I was directed to an interview with Corbyn (relevant clip) where, along with mentioning his commendable work on the Birmingham Six and some dubious comments on Irish history generally, Corbyn says:

“During the 1980s… we built up regular contacts with Sinn Fein, we were condemned by our own Party Leadership for so doing… and we were proven to be right. In the end, even Margaret Thatcher recognised that there had to be some kind of political settlement in Ireland, that militarily it wasn’t going to be possible, and eventually this became the Good Friday Agreement after the 1997 election.”

How this became “Corbyn set up peace in Northern Ireland” in his supporter’s understanding remains unclear. He is however not the only one to believe this – surprisingly many people are under the impression that Corbyn’s involvement in Northern Irish politics has been not only significant but beneficial.

Corbyn himself makes a politically magical leap from Thatcher’s change in policy and the 1985 Anglo-Irish Agreement to the Good Friday Agreement in 1998, but he does at least avoid claiming outright that his talks were the basis for the Agreement, unlike Owen Jones and other Corbyn supporters.

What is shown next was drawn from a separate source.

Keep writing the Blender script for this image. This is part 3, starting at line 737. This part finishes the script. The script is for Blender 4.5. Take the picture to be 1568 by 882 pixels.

This was however all before a frankly bizarre interview Corbyn conducted with BBC Radio Ulster where, as the leading candidate for the Labour leadership and our potential offer of Prime Minister to the British people, Corbyn five times refused to explicitly condemn the IRA and equated the British army with a non-state terrorist organisation that murdered British civilians as a matter of policy.